Johan : J’adore la musique, les couleurs, l’ambiance générale de la culture des années 80. Des films ou séries que je regardais enfant, comme Le flic de Beverly Hills ou Deux flics à Miami, me fascinent encore. Musicalement, je suis très influencé par des artistes italiens comme Valerie Dore, Fun Fun ou Savage, mais aussi par des artistes allemands comme Sandra ou Modern Talking. Quand j’étais petit, je dépensais tout mon argent de poche en disques de ce genre.
Il paraît que vous aimez aussi beaucoup Mylène Farmer ?
Sally : J’ai découvert Mylène Farmer un peu par hasard, grâce à une colocataire qui avait laissé un de ses CD. J’ai voulu écouter par curiosité… et j’ai été séduite immédiatement. Au début du projet Sally Shapiro, j’écoutais souvent Mylène avant d’enregistrer, pour me mettre dans l’ambiance.
Johan : C’est Sally qui m’a fait découvrir Mylène Farmer, et moi aussi, je suis devenu fan. Son univers m’a même un peu influencé dans mes productions, notamment dans la manière dont je traite la voix de Sally avec certains effets.
Vous reprenez le tube Rent des Pet Shop Boys sur cet album. Pourquoi ce titre en particulier ?
Johan : Je suis un grand fan des Pet Shop Boys, et depuis longtemps je voulais faire une reprise dans notre style. Rent s’est imposée naturellement : l’ambiance et les paroles collent parfaitement à notre univers, et on trouvait qu’elle s’intégrait bien dans l’album.

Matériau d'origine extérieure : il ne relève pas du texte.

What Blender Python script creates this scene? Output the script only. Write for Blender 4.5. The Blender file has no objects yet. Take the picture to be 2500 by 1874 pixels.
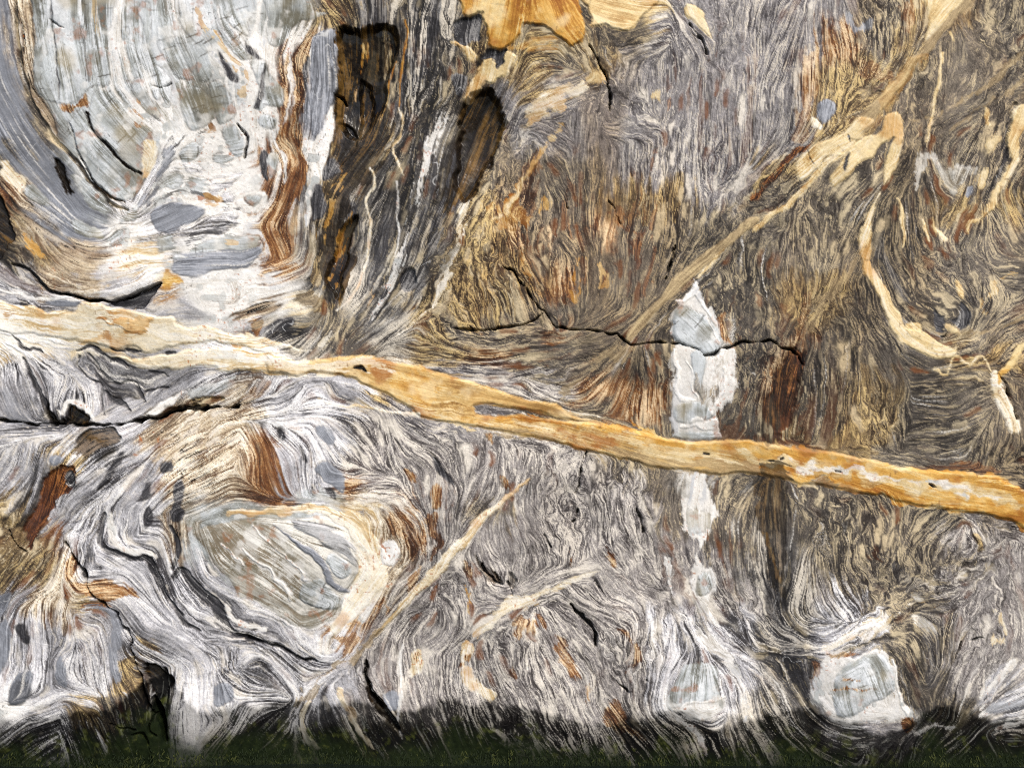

Y a-t-il des artistes ou des genres contemporains qui vous touchent ou vous surprennent particulièrement ?
Sally : J’écoute principalement des vieilles musiques… à part l’Eurovision !
Johan : De mon côté, j’écoute pas mal d’ambient récent, comme 36, Blank Embrace ou Patricia Wolf. Et aussi de la musique contemporaine inspirée des années 80, comme ce que propose le label Italians Do It Better, avec qui on travaille.
Avez-vous d’ores et déjà de nouveaux projets ?
Johan : En ce moment, j’expérimente des influences venues de la musique d’Amérique latine, comme la bossa nova. J’aime son côté lent et mélancolique, et je pense que ça pourrait bien s’intégrer dans l’univers de Sally Shapiro.